• **Rows from a 3D scene dataset**
-- Begin --

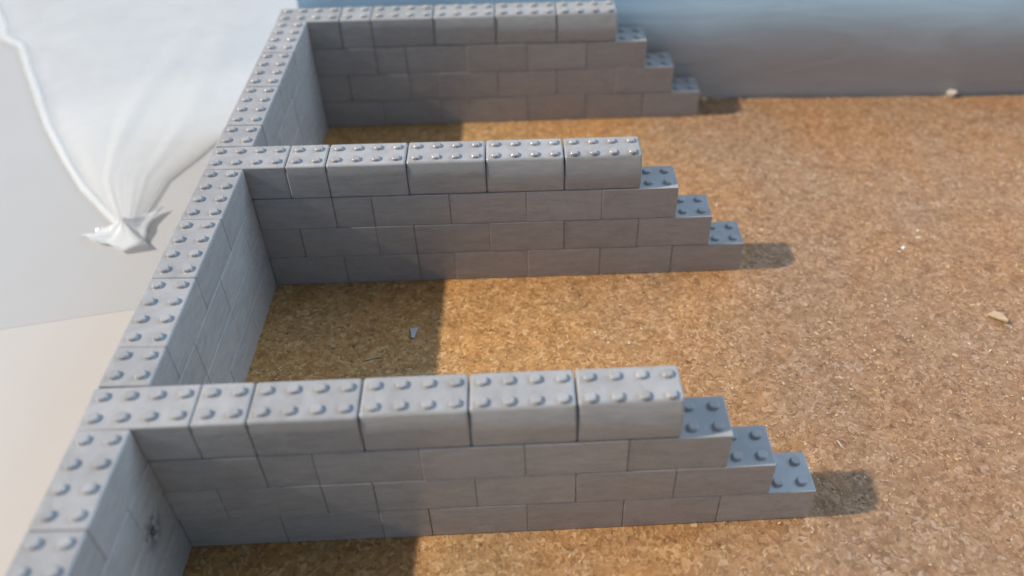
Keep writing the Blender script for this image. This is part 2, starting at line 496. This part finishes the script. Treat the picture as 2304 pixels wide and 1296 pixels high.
# gathered tail below the tie
ears = [(-9.9, 22.9), (-10.8, 22.55), (-11.86, 22.4), (-10.87, 21.6), (-9.83, 21.37), (-8.71, 20.64), (-7.34, 21.02), (-7.73, 22.05), (-7.9, 23.3), (-7.5, 24.9), (-8.2, 24.2), (-8.6, 23.4)]
bm = bmesh.new()
cx, cy = -9.15, 22.75
rings = []
for k_ in range(6):
    f = k_/5
    ring = []
    for i, (x, y) in enumerate(ears):
        for sub in (0, .5):
            x2, y2 = ears[(i+1) % len(ears)]
            px, py = x*(1-sub)+x2*sub, y*(1-sub)+y2*sub
            zz = Z0+.35+.7*(1-f)**2+.30*math.sin(i*2.4+sub*5)*f*(1-.4*f)+.2*noise.noise((px*2, py*2, 1))
            ring.append(bm.verts.new((cx+(px-cx)*max(.06, f), cy+(py-cy)*max(.06, f), zz)))
    rings.append(ring)
m_ = len(rings[0])
for a, b in zip(rings, rings[1:]):
    for i in range(m_): bm.faces.new((a[i], a[(i+1) % m_], b[(i+1) % m_], b[i]))
bm.faces.new(rings[0])
tail = link("gathered_tail", bm_mesh(bm, "gathered_tail", M_FILM_KNOT, True), bag)
so = tail.modifiers.new("so", 'SOLIDIFY'); so.thickness = .0004

# ------------------------------------------------------------------ crumbs on the board
def shard(name, pts, t, mat, label, cat, z=.03, tilt=0):
    cx_ = sum(p[0] for p in pts)/len(pts); cy_ = sum(p[1] for p in pts)/len(pts)
    k_ = len(pts)
    V_ = [(x-cx_, y-cy_, t*(1+.3*math.sin(i*2.1))) for i, (x, y) in enumerate(pts)] + [((x-cx_)*.9, (y-cy_)*.9, 0) for x, y in pts]
    F_ = [tuple(range(k_)), tuple(range(2*k_-1, k_-1, -1))]+[(i, i+k_, (i+1) % k_+k_, (i+1) % k_) for i in range(k_)]
    o = link(name, mesh_from(V_, F_, name, mat), None, (cx_, cy_, z), (tilt, tilt*.4, 0))
    return tag(o, label, cat)
shard("plastic_fragment", [(9.8, 12.4), (10.22, 12.48), (10.15, 12.2), (10.06, 11.72), (9.9, 11.76), (9.86, 12.05)], .05, M_WHITE,
      "small white plastic fragment in the shade between near and middle cross walls", "fragment")
shard("wood_splinter", [(7.6, 10.18), (7.95, 10.42), (8.3, 10.5), (8.62, 10.42), (8.3, 10.38), (7.9, 10.25)], .05, M_FLAKE,
      "thin tan splinter in the shade by the near cross wall", "splinter")
shard("wood_crumb", [(46.45, 35.05), (46.85, 35.4), (47.1, 35.5), (47.25, 35.4), (47.25, 35.05), (46.9, 34.95)], .4, M_SPLINTER,
      "pale wood crumb standing on the rear edge of the board", "crumb")
shard("wood_flake", [(40.5, 12.7), (40.95, 12.9), (41.35, 12.8), (41.4, 12.2), (41.32, 12.0), (40.95, 12.3)], .12, M_FLAKE,
      "flat tan wood flake lifting from the board near the right edge", "flake", .10, -.12)
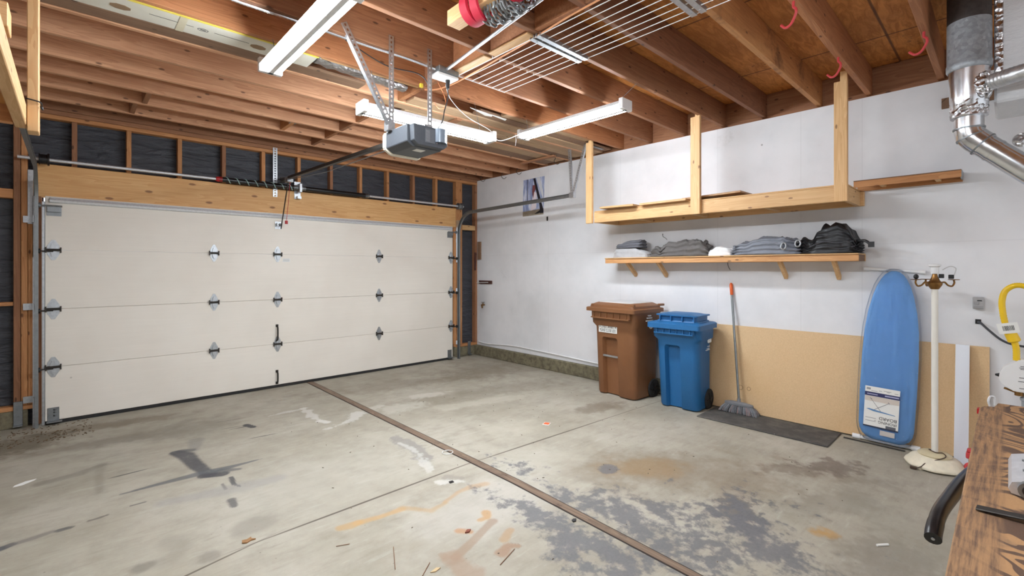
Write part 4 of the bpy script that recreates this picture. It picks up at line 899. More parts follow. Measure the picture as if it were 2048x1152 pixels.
b=B(); b.beam(MB_@V((-.10,.33,cz+.002)),MB_@V((-.03,.235,cz+.002)),.003,.001,nr_); b.beam(MB_@V((.02,.315,cz+.002)),MB_@V((-.085,.235,cz+.002)),.003,.001,nr_); b.beam(MB_@V((-.108,.335,cz+.002)),MB_@V((-.092,.328,cz+.002)),.004,.001,nr_); b.beam(MB_@V((.014,.322,cz+.002)),MB_@V((.024,.31,cz+.002)),.004,.001,nr_); mesh(b,'drawn_legs',plain('grey_drawing',(120,122,128),.6),cd)
b=B(); b.prism([MB_@V(p) for p in ((-.128,.243,cz+.002),(-.11,.248,cz+.002),(.06,.226,cz+.002),(.062,.222,cz+.002),(-.08,.229,cz+.002))],nr_*.0008); mesh(b,'drawn_board',plain('blue_drawing',(98,140,184),.6),cd)
def card_text(s,x,y,size): 
    M=MB_@Matrix.Translation((x,y,cz+.0016))@Matrix.Rotation(math.pi,4,'Z'); text(s,size,M,INK,'lettering',cd,'LEFT',sx=.95)
card_text('IRONING',.075,.150,.03); card_text('BOARD',.075,.182,.036)
card(-.03,.065,.045,.085,cz-.0005,'small_sticker',plain('tan_sticker',(196,190,186),.5),IB)
# thin rod on the floor in front
solo(B().cyl((4.805,.965,.007),(4.79,.56,.007),.006,8),'metal_rod',DARKST,'thin dark metal rod on the floor under the ironing board','rod',smooth=True)
# ================================================================= floor lamp
LX,LY=4.59,.368
FL=thing('floor_lamp','old cream floor lamp without shade, brass candle arms, scalloped cream base','floor lamp',(LX,LY,0))
IVORY=plain('aged_cream_paint',(226,218,196),.5,var=.1,scale=24); IVP=plain('cream_pole_paint',(232,229,220),.4,var=.03)
b=B(); b.lathe([(.02,.018),(.168,.012),(.172,.02),(.168,.034),(.152,.046),(.135,.068),(.108,.083),(.09,.088),(.02,.088)],(LX,LY,0),80,flute=lambda a,z:1+(.02*math.cos(a*30) if .035<z<.08 else (.015*math.cos(a*8) if z<.03 else 0)))
mesh(b,'base',IVORY,FL,True,ang=50)
b=B(); b.lathe([(.02,.086),(.092,.086),(.098,.095),(.085,.105),(.06,.112),(.02,.114)],(LX,LY,0),40); mesh(b,'base_cap',plain('tan_cream_paint',(204,192,158),.4,var=.08),FL,True)
for k in range(4):
    a=math.pi/4+k*math.pi/2+.3; b=B(); b.lathe([(.012,0),(.018,.0),(.02,.016),(.012,.018)],(LX+.145*math.cos(a),LY+.145*math.sin(a),0),12); mesh(b,'foot',IVORY,FL)
mesh(B().cyl((LX,LY,.11),(LX,LY,1.30),.0195,20),'pole',IVP,FL,True)
b=B(); b.lathe([(.012,1.295),(.024,1.3),(.03,1.31),(.042,1.33),(.044,1.345),(.036,1.355),(.03,1.36),(.018,1.39),(.014,1.41),(.012,1.415)],(LX,LY,0),24); mesh(b,'hub',BRASS,FL,True)
b=B(); b.lathe([(.013,1.41),(.024,1.412),(.024,1.458),(.028,1.462),(.035,1.468),(.035,1.478),(.027,1.48),(.012,1.482)],(LX,LY,0),24); mesh(b,'socket',WHITE,FL,True,label='white lamp socket')
for k in range(3):
    a=math.radians(-47+ (0,120,240)[k]) ; d=V((math.cos(a),math.sin(a),0)); c=V((LX,LY,0)); Z=V((0,0,1))
    if k==0: d=V((.52,-.85,0)); 
    if k==1: d=V((-.52,.85,0))
    if k==2: d=V((.8,.5,0))
    b=B(); b.tube(smoothpts([c+d*.035+Z*1.345,c+d*.06+Z*1.35,c+d*.08+Z*1.328,c+d*.105+Z*1.322,c+d*.118+Z*1.345,c+d*.115+Z*1.365],5),.006,8)
    b.lathe([(.006,0),(.03,.002),(.034,.006),(.03,.007),(.008,.006)],c+d*.115+Z*1.365,16); mesh(b,'candle_arm',BRASS,FL,True)
b=B(); b.ball(V((LX,LY,1.39))+V((-.52,.85,0))*.115,.016,(1,1,1.2)); b.box(LX+.035,LX+.055,LY-.10,LY-.07,1.375,1.405,bev=.003); b.box(LX,LX+.02,LY-.05,LY-.02,1.38,1.41,bev=.003); mesh(b,'plug_socket',BLACKP,FL)
b=B(); b.tube(smoothpts([(LX+.05,LY-.1,1.40),(LX+.04,LY-.11,1.45),(LX+.03,LY-.08,1.465),(LX+.02,LY-.04,1.44)],6),.003,6); mesh(b,'lamp_wire',plain('clear_grey_wire',(200,200,200),.2),FL,True)
b=B(); b.tube(smoothpts([(LX+.02,LY+.02,.115),(LX-.02,LY+.03,.125),(LX-.04,LY-.01,.118),(LX-.02,LY-.045,.118),(LX-.075,LY-.06,.105),(LX-.13,LY+.03,.06),(LX-.16,LY+.06,.03),(LX-.17,LY+.09,.012)],6),.0035,6); b.box(LX-.175,LY*0+LX-.15,LY+.085,LY+.12,.004,.02); mesh(b,'power_cord',plain('brown_cord',(70,54,42),.5),FL,True)
# ================================================================= things stored in the joist bays
t=NT('carton_white'); tc=t.N('TexCoord').outputs['Object']; n=t.noise(tc,8,4)
CART=t.bsdf(t.mix(n,lin(226,224,212),lin(206,202,188)),.7)
CT=thing('long_carton','long flat white carton with yellow edge and hand holes lying between the joists','box',(.2,3.48,2.955))
mesh(B().box(-.95,1.28,3.372,3.60,2.956,3.03,bev=.004),'carton',CART,CT)
mesh(B().box(-.95,1.282,3.366,3.385,2.953,3.032,bev=.002),'yellow_edge',plain('yellow_tape',(226,206,84),.6),CT)
for x in (.2,.92):
    b=B(); b.prism([(x+.05*math.cos(a)*1.0,3.50+.035*math.sin(a),2.9545) for a in [math.pi/8+k*math.pi/4 for k in range(8)]],(0,0,.0015)); mesh(b,'hand_hole',plain('kraft_card',(142,116,88),.8),CT)
b=B(); b.box(.33,.55,3.478,3.482,2.9547,2.9555); b.box(.66,.86,3.478,3.482,2.9547,2.9555); b.ring((.6,3.485,2.955),.022,.0015,None,18,5,(1.3,.8)); b.box(.585,.615,3.48,3.49,2.9545,2.955); mesh(b,'printed_lines',INK,CT)
mesh(B().box(.47,.51,3.386,3.6,2.9542,2.9556),'packing_tape',plain('tan_tape',(206,198,172),.3),CT)
lumber('stored_plank',-1.0,1.75,3.605,3.745,2.956,2.98,OLDB,'brown plank lying beside the white carton between the joists','plank','planks stored between the joists')
lumber('stored_plank',1.3,2.1,3.355,3.385,2.956,2.985,PINE['x'],'narrow pale strip lying beyond the end of the white carton','plank','planks stored between the joists')
lumber('stored_plank',2.2,5.0,3.60,3.745,2.952,2.975,OLD,'pale weathered plank nearest the far lamp, between the joists','plank','planks stored between the joists')
lumber('stored_plank',2.85,5.0,3.47,3.59,2.96,2.985,OLDB,'grey-brown plank second in the bay behind the opener','plank','planks stored between the joists')
lumber('stored_plank',3.1,4.44,3.365,3.455,2.96,2.99,OLD,'narrow pale plank in the bay behind the opener','plank','planks stored between the joists')
for y0,y1,x0,m,d in ((3.80,3.92,2.0,OLD,'first'),(3.925,4.04,2.3,OLD,'second'),(4.045,4.165,2.15,OLDB,'third')):
    lumber('stored_plank',x0,4.98,y0,y1,2.956,2.98,m,d+' weathered plank from the lamp in the bay over the door track hanger','plank','planks stored between the joists')
for y0,y1,m,d in ((4.225,4.40,OLD,'nearer'),(4.405,4.59,OLDB,'farther')):
    lumber('stored_plank',2.9,4.98,y0,y1,2.956,2.98,m,d+' weathered plank in the bay by the dark hooks','plank','planks stored between the joists')
lumber('cleat',4.60,4.66,4.1,4.72,2.925,2.949,RED['y'],'dark short cleat screwed under the joists near the dark hooks','cleat')
lumber('cleat',2.78,2.84,3.75,4.25,2.925,2.949,RED['y'],'dark short cleat under the joists behind the far lamp','cleat')
b=B(); rr=random.Random(5); L=[]
for i in range(15):
    x=1.29+i*.055; L.append([V((x,3.47+.06*math.cos(a)+rr.uniform(-.006,.006)+.004*i,2.985+.03*math.sin(a)+rr.uniform(-.006,.006))) for a in [k*math.pi/5 for k in range(10)]])
b.loft(L); solo(b,'foil_roll',FOIL,'long silvery plastic-wrapped roll lying beyond the white carton','roll',smooth=False)
b=B(); b.prism([(2.7,3.44,2.954),(2.95,3.52,2.954),(3.02,3.50,2.954),(3.0,3.47,2.954),(3.2,3.50,2.954),(3.18,3.46,2.954),(2.95,3.46,2.954)],(0,0,-.004)); solo(b,'torn_paper',LABELW,'torn white paper strip hanging under the stored planks','paper')
# small blocks / brackets on far joists
lumber('brace_block',.46,.50,5.05,5.41,2.955,3.1,RED['y'],'small wooden brace block between the joists at far left','block')
lumber('brace_block',.40,.44,5.45,5.83,2.955,3.1,RED['y'],'small wooden brace block against the last joist at far left','block')
BB=thing('hanger_block','short wooden block with a steel joist hanger among the far joists','block',(1.66,5.23,2.95))
mesh(B().box(1.64,1.68,5.05,5.41,2.955,3.08),'block',FIR['y'],BB); b=B(); b.box(1.635,1.685,5.05,5.053,2.95,3.05); b.box(1.632,1.636,5.05,5.11,2.95,3.05); b.box(1.684,1.688,5.05,5.11,2.95,3.05); mesh(b,'steel_hanger',GALV,BB)
# ================================================================= wire rack under the joists
WR=thing('wire_rack','white wire shelf rack fixed flat under the ceiling joists with grey brackets','wire rack',(2.4,1.9,2.93))
for k in range(8):
    x=2.16+k*.069; b=B(); b.cyl((x,.45,2.932),(x,2.905,2.932),.0029,6); b.cyl((x,2.07,2.932),(x,2.07,2.949),.003,6); b.cyl((x,2.495,2.932),(x,2.495,2.949),.003,6); mesh(b,'wire',WIRE,WR,True)
for y in (2.045,2.10,1.20,1.255,.45,2.905):
    if y in (.45,2.905):
        mesh(B().cyl((2.15,y,2.932),(2.65,y,2.932),.004,6),'end_wire',WIRE,WR); continue
    b=B(); b.box(2.15,2.645,y-.017,y+.017,2.922,2.925); b.box(2.15,2.645,y-.017,y-.014,2.925,2.948); b.box(2.15,2.645,y+.014,y+.017,2.925,2.948)
    for x in (2.2,2.6): b.cyl((x,y,2.919),(x,y,2.923),.007,8)
    mesh(b,'bracket',GALV,WR)
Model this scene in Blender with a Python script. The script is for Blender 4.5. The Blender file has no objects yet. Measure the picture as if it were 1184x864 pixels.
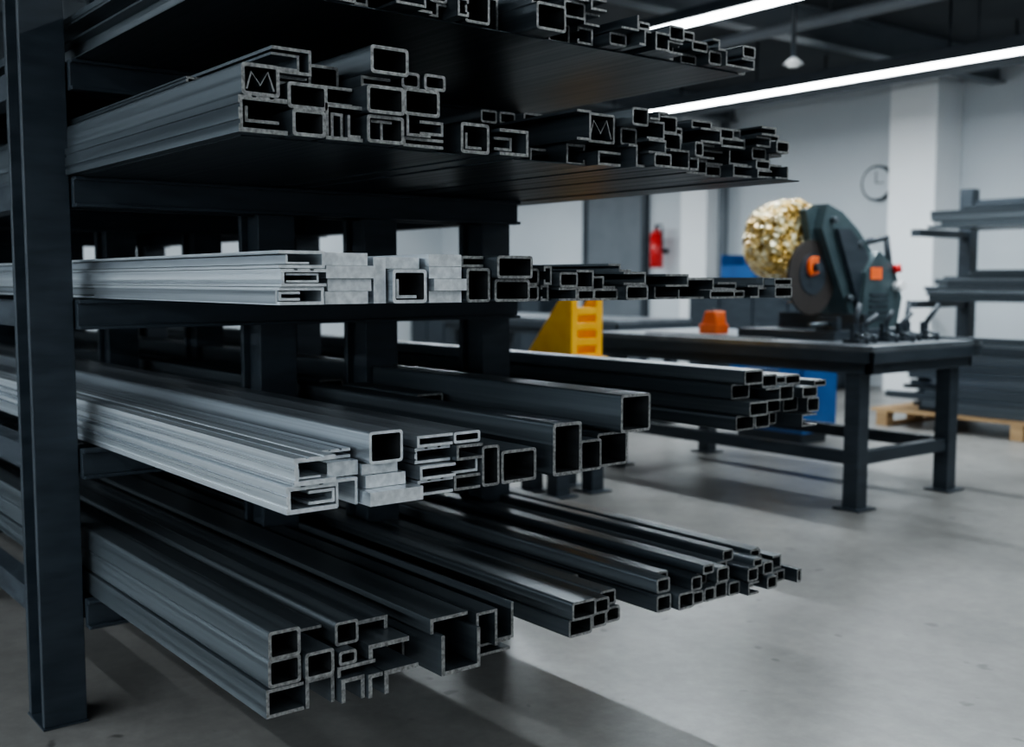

-- End --

• **Problem requirements**
Set down the records above word for word, from the first line through the line containing "so.thickness = .0004", both included; leave out the pictures.

• **Answer**
Keep writing the Blender script for this image. This is part 2, starting at line 496. This part finishes the script. Treat the picture as 2304 pixels wide and 1296 pixels high.
# gathered tail below the tie
ears = [(-9.9, 22.9), (-10.8, 22.55), (-11.86, 22.4), (-10.87, 21.6), (-9.83, 21.37), (-8.71, 20.64), (-7.34, 21.02), (-7.73, 22.05), (-7.9, 23.3), (-7.5, 24.9), (-8.2, 24.2), (-8.6, 23.4)]
bm = bmesh.new()
cx, cy = -9.15, 22.75
rings = []
for k_ in range(6):
    f = k_/5
    ring = []
    for i, (x, y) in enumerate(ears):
        for sub in (0, .5):
            x2, y2 = ears[(i+1) % len(ears)]
            px, py = x*(1-sub)+x2*sub, y*(1-sub)+y2*sub
            zz = Z0+.35+.7*(1-f)**2+.30*math.sin(i*2.4+sub*5)*f*(1-.4*f)+.2*noise.noise((px*2, py*2, 1))
            ring.append(bm.verts.new((cx+(px-cx)*max(.06, f), cy+(py-cy)*max(.06, f), zz)))
    rings.append(ring)
m_ = len(rings[0])
for a, b in zip(rings, rings[1:]):
    for i in range(m_): bm.faces.new((a[i], a[(i+1) % m_], b[(i+1) % m_], b[i]))
bm.faces.new(rings[0])
tail = link("gathered_tail", bm_mesh(bm, "gathered_tail", M_FILM_KNOT, True), bag)
so = tail.modifiers.new("so", 'SOLIDIFY'); so.thickness = .0004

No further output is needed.